Le choix de ce film dans le film n’est pas le fruit du hasard, son ombre rode sur le film. L’amour entre les héros des deux films est bien sûr impossible, les deux hommes se perdent dans l’alcool, mais surtout ils n’arrivent jamais à trouver l’énergie nécessaire pour reprendre leur destin en main, même lorsque quelqu’un vient leur offrir son secours.
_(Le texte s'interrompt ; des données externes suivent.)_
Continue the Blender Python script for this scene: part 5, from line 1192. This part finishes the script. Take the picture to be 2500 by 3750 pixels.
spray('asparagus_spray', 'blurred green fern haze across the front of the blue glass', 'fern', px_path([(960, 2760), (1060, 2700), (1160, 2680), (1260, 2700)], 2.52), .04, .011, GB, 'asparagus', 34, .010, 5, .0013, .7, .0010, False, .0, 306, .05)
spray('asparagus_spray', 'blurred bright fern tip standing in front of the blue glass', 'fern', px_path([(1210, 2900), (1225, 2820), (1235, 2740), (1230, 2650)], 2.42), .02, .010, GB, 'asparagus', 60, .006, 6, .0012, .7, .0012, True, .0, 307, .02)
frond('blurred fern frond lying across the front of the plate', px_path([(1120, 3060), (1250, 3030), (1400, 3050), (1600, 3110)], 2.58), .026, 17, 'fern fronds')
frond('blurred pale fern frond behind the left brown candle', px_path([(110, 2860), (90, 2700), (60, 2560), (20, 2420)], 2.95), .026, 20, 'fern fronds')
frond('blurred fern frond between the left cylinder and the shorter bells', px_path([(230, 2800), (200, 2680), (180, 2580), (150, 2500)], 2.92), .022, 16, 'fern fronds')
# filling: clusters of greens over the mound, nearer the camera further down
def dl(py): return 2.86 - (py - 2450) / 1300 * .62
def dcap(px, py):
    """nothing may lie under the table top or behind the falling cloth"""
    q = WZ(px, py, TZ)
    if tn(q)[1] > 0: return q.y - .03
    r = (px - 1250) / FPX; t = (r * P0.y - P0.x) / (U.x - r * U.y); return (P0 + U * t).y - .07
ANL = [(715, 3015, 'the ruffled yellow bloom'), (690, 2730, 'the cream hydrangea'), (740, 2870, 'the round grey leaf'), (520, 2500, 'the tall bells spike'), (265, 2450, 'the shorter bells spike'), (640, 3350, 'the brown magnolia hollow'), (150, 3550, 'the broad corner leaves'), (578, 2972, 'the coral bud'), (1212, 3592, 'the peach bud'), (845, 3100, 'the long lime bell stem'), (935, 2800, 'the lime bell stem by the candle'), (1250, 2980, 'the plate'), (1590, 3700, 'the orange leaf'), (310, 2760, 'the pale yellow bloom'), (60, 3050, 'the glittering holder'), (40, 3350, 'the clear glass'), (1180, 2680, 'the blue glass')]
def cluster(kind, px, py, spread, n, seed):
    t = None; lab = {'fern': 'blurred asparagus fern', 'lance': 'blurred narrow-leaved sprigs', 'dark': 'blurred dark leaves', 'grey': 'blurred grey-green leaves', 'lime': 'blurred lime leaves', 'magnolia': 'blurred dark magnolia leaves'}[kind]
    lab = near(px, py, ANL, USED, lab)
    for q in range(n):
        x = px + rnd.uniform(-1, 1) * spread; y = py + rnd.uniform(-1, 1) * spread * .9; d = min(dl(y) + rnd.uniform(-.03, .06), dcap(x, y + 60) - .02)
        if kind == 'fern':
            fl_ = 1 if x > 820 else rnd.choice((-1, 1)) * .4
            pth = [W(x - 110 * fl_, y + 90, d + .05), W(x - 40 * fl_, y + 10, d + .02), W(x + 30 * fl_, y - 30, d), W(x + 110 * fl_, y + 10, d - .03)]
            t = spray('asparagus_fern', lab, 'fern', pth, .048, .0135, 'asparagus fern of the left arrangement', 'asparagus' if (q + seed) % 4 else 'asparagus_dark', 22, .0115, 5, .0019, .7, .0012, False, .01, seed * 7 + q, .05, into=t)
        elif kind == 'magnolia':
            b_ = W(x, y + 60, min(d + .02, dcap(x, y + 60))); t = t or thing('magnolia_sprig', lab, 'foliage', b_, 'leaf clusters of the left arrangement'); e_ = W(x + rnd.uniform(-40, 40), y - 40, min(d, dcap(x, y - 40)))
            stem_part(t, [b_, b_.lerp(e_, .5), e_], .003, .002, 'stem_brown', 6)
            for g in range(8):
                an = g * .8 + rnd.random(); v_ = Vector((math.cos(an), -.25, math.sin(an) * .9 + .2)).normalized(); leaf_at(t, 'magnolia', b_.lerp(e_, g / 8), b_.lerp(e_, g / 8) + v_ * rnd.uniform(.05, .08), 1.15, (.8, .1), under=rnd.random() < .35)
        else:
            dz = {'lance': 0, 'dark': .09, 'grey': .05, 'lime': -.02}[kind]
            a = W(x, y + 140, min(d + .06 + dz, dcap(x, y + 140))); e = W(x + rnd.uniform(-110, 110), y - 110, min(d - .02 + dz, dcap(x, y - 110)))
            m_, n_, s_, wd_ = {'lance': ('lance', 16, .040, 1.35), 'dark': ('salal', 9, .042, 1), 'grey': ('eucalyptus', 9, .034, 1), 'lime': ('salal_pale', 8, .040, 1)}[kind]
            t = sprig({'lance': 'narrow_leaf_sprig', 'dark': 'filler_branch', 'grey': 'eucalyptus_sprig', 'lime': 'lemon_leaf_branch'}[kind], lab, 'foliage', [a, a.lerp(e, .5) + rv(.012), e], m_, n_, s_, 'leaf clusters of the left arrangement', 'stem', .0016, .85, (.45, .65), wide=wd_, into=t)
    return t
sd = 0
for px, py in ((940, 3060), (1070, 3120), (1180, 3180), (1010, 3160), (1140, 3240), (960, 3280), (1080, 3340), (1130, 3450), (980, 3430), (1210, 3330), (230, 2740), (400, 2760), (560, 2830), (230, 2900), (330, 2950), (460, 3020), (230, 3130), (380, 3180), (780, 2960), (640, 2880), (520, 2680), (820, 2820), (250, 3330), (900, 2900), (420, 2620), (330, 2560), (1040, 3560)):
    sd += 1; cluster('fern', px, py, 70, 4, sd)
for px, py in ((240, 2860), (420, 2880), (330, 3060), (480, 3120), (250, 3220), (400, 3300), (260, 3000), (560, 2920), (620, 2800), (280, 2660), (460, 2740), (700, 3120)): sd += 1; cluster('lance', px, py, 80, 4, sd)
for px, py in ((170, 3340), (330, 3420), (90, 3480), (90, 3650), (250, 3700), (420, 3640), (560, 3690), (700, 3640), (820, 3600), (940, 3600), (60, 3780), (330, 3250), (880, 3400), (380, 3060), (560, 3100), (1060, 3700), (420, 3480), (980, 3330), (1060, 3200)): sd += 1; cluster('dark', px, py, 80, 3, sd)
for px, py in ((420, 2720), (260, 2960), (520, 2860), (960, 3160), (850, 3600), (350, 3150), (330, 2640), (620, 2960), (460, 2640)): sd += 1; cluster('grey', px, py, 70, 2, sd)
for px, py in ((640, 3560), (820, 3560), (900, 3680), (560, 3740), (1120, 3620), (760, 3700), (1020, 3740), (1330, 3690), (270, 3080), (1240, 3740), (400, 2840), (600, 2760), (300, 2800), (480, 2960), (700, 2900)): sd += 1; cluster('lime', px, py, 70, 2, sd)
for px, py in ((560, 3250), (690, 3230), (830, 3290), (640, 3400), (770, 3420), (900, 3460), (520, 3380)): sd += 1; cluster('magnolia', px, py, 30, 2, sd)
Guru Dutt égratigne au passage la bonne société de Delhi dans la peinture qu’il nous livre de sa belle famille qui n’a que mépris pour le monde du cinéma. Une mention particulière à la performance de l’acteur Johnny Walker qui interprète le beau frère du réalisateur, dont le seul but dans la vie consiste à séduire des jeunes femmes et à s’occuper de son haras.

N’oublions pas non plus Waheeda Rehman, qui fait montre de tout son charme lors de la plus belle séquence chantée du film. Au cours de celle-ci, le réalisateur et son actrice sont conduits sur les lieux du tournage et comprennent les sentiments qui les lient. Aucun mot n’est échangé, le coeur installé sur un camion qui les suit s’en charge.

Les scènes intimistes entre Sureh et Shanti sont d’ailleurs les plus belles du film. Lors de ces occasions, Guru Dutt fait la preuve de l’étendue de son talent. Un hommage doit être rendu en particulier à la photographie du film, véritable travail d’orfèvre. Le réalisateur fait jouer de belle manière la lumière et les ombres sur les visages des acteurs.

Si Dutt ne va pas aussi loin que Wilder, même si son héros est quasiment nihiliste, il communique une vision du cinéma éloignée des clichés du star system. La gloire est difficile à atteindre et elle est aussi fragile que des fleurs de papier. Tant que l’on rapporte de l’argent au producteur, celui-ci ne vous refuse rien, mais s’il y a échec il n’hésitera pas à se séparer de vous. Quand au spectateur/consommateur, il n’hésitera pas à détruire la salle si le spectacle ne lui plaît pas !

Malgré tout, Dutt rend également hommage à la puissance de séduction du cinéma. Ainsi, Sureh ne choisit pas Shanti après l’avoir rencontrée physiquement, mais seulement à la vue des rushes du film. La magie existe, elle se crée sur l’écran, et ironiquement l’art de Guru Dutt va à l’encontre de ses propos...

Les fleurs de papier fait partie de la programmation de la rétrospective Vous avez dit "Bollywood" ? à Beaubourg, et est disponible notamment en DVD zone 2 UK.